MATERIAL FOR THIS TASK:

>>>

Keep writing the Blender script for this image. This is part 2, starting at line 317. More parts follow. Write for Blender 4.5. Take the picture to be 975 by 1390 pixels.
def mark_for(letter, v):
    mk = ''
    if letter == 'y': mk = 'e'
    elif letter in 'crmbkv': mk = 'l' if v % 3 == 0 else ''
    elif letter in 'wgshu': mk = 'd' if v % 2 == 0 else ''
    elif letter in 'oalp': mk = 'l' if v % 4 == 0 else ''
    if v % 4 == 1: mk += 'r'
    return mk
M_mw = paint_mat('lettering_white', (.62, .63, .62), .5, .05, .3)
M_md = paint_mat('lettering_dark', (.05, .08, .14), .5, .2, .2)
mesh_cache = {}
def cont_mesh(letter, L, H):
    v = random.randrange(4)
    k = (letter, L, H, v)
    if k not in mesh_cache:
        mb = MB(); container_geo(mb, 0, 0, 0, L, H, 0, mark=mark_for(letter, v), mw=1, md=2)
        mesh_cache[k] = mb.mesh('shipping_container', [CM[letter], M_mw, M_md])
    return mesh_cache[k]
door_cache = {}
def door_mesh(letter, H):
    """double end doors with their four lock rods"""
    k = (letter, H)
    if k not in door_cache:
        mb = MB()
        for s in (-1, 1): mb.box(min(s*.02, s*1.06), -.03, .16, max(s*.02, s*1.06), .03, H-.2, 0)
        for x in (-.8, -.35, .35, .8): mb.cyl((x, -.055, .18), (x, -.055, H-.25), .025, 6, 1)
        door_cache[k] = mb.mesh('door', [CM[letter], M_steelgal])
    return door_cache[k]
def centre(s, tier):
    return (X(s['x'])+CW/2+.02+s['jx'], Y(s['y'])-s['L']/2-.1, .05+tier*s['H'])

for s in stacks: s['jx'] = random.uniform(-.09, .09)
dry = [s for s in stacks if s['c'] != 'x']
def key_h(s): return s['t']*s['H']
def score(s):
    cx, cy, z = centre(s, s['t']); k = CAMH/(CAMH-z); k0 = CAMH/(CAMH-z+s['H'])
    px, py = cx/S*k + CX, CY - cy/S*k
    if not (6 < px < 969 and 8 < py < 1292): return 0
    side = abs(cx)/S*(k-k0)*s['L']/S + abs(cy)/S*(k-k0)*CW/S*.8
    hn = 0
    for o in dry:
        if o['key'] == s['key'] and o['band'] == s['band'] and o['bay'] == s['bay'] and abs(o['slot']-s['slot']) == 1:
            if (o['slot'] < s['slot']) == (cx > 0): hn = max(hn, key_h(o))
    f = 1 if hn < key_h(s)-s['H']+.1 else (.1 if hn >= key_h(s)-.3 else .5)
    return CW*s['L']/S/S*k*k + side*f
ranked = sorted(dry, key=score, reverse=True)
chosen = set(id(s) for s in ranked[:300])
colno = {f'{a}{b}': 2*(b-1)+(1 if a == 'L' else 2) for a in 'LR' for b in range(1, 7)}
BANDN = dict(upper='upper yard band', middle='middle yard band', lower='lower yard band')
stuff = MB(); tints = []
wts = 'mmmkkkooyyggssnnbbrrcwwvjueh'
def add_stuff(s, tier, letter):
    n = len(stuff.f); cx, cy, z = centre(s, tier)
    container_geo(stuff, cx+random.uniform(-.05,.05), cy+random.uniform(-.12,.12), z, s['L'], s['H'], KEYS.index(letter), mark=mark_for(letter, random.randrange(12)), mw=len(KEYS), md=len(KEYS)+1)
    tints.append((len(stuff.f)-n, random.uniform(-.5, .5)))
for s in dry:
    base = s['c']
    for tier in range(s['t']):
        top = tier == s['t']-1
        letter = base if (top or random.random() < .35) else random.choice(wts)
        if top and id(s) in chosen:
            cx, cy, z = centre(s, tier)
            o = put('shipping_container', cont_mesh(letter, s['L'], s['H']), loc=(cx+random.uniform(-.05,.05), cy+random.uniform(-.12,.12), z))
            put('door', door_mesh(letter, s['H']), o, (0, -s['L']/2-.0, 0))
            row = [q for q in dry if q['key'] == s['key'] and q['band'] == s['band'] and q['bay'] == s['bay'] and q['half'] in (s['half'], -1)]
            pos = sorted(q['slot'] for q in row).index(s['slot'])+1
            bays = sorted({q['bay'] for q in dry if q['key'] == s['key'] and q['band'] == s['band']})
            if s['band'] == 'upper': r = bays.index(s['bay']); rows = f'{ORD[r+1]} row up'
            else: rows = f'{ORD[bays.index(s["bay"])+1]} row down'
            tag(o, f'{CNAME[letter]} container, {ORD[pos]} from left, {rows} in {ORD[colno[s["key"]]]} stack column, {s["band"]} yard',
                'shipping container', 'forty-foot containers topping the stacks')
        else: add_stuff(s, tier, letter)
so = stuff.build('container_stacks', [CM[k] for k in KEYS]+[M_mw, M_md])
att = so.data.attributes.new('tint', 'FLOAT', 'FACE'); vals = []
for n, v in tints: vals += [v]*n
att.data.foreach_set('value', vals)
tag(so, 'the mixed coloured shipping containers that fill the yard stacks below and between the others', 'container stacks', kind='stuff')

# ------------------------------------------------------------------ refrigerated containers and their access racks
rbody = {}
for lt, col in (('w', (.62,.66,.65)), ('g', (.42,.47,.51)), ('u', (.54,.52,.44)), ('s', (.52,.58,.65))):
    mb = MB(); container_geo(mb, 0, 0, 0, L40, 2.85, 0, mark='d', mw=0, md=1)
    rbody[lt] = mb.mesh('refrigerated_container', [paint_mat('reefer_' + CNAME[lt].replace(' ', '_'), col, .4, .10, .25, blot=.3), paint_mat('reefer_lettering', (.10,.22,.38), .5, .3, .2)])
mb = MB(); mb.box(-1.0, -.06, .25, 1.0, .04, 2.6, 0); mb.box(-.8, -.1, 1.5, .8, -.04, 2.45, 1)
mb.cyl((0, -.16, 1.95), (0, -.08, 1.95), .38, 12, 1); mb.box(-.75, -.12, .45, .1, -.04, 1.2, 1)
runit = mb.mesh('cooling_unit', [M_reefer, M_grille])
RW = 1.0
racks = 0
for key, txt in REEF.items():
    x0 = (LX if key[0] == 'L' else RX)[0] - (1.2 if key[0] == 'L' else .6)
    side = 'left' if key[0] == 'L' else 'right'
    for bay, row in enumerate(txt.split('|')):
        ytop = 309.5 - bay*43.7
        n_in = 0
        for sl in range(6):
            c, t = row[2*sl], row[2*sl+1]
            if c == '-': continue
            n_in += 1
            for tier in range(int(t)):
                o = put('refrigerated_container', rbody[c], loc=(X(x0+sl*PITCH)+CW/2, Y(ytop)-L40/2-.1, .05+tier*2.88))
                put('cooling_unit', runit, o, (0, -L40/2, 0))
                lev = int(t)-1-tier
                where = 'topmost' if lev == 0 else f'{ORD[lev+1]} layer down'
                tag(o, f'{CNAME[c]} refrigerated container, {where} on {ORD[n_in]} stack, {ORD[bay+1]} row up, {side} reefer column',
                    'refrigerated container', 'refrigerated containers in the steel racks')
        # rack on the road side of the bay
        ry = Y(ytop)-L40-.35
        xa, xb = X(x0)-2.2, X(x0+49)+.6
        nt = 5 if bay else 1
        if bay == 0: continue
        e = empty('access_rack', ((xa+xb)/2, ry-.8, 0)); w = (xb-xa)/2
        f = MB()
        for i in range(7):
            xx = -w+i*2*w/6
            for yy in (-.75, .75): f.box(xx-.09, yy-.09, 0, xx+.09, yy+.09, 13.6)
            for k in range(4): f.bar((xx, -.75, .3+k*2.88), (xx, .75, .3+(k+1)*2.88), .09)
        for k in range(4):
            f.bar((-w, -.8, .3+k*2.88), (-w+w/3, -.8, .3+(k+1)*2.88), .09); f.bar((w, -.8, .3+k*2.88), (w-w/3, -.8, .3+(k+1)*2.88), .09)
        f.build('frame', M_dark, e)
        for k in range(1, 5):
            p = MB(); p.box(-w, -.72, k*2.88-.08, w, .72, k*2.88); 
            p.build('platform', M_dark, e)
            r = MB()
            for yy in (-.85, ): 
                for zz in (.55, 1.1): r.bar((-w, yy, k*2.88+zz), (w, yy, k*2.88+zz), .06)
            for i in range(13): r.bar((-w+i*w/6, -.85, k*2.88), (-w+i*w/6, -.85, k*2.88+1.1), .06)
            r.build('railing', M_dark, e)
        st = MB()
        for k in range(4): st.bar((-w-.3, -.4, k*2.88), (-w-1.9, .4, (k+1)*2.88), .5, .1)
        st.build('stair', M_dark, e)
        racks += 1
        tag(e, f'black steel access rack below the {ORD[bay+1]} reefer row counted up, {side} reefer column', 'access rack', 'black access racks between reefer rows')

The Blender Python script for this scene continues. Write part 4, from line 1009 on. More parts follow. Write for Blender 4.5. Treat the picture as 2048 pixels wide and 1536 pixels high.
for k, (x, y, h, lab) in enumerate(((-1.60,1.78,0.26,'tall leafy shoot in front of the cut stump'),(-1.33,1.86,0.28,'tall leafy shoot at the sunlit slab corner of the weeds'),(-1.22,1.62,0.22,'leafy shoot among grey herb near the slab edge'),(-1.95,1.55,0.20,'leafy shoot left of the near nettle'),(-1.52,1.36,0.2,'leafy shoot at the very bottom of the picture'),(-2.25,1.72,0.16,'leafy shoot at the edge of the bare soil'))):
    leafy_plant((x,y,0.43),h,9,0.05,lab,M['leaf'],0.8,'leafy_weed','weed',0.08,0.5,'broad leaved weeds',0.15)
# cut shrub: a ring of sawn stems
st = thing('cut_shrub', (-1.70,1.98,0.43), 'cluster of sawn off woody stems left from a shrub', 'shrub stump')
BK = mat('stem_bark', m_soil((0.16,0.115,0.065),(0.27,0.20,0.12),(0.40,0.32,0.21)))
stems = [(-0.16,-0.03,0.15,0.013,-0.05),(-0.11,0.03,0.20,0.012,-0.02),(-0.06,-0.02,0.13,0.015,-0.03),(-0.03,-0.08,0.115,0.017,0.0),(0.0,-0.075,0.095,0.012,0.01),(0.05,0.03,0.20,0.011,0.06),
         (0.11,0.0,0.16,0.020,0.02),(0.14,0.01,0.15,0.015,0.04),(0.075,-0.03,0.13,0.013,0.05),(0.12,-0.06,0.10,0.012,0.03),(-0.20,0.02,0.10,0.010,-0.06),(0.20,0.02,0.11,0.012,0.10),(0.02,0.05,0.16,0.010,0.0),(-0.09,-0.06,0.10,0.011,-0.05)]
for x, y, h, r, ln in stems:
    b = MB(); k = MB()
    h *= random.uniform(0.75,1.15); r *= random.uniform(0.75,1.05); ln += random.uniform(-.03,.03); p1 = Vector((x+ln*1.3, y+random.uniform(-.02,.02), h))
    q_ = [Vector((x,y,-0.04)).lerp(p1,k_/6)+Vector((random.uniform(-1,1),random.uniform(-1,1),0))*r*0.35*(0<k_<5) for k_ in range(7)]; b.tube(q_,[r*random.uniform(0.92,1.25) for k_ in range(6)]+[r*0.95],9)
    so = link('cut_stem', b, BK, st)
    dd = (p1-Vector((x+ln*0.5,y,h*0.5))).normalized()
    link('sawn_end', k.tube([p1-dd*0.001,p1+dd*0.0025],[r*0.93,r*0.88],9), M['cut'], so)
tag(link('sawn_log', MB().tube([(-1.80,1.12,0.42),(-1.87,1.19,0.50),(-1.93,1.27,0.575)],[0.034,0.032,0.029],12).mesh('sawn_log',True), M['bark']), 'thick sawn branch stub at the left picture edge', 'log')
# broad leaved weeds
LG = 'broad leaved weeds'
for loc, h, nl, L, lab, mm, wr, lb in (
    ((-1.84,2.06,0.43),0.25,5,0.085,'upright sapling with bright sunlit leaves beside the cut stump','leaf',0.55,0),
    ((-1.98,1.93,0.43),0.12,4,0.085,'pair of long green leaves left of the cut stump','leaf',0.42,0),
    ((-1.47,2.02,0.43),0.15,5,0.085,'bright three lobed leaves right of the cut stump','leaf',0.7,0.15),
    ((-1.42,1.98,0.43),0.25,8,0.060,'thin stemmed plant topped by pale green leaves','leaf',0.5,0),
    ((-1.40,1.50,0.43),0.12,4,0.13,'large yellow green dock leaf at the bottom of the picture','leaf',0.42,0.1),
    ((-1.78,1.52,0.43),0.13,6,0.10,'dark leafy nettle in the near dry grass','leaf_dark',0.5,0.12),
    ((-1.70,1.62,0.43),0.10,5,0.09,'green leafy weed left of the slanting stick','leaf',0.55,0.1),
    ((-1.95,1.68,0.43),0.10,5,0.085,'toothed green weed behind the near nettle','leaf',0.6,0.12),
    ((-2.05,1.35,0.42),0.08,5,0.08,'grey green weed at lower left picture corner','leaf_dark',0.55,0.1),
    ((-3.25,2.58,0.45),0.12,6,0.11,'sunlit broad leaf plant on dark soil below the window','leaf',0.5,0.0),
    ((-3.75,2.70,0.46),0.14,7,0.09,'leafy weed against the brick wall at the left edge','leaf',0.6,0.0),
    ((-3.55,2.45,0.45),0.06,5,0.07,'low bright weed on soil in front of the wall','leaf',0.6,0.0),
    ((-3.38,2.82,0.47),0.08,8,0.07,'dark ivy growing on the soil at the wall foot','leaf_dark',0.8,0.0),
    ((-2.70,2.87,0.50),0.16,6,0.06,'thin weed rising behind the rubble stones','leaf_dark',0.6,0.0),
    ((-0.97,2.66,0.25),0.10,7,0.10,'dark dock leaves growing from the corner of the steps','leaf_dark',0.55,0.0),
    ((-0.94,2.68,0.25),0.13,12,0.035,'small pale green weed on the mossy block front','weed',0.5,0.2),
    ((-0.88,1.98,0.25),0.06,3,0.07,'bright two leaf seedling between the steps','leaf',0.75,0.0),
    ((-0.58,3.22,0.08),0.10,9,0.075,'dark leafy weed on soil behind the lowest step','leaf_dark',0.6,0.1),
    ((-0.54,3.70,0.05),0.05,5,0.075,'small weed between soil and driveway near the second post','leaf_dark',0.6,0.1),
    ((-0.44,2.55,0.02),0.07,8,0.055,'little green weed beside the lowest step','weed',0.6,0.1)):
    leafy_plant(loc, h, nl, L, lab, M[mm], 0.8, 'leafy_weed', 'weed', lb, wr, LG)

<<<

GIVEN INSTRUCTION: Looking at the material above, count the lines containing the string "More" and reply with the count alone.

FINISHED TASK: 2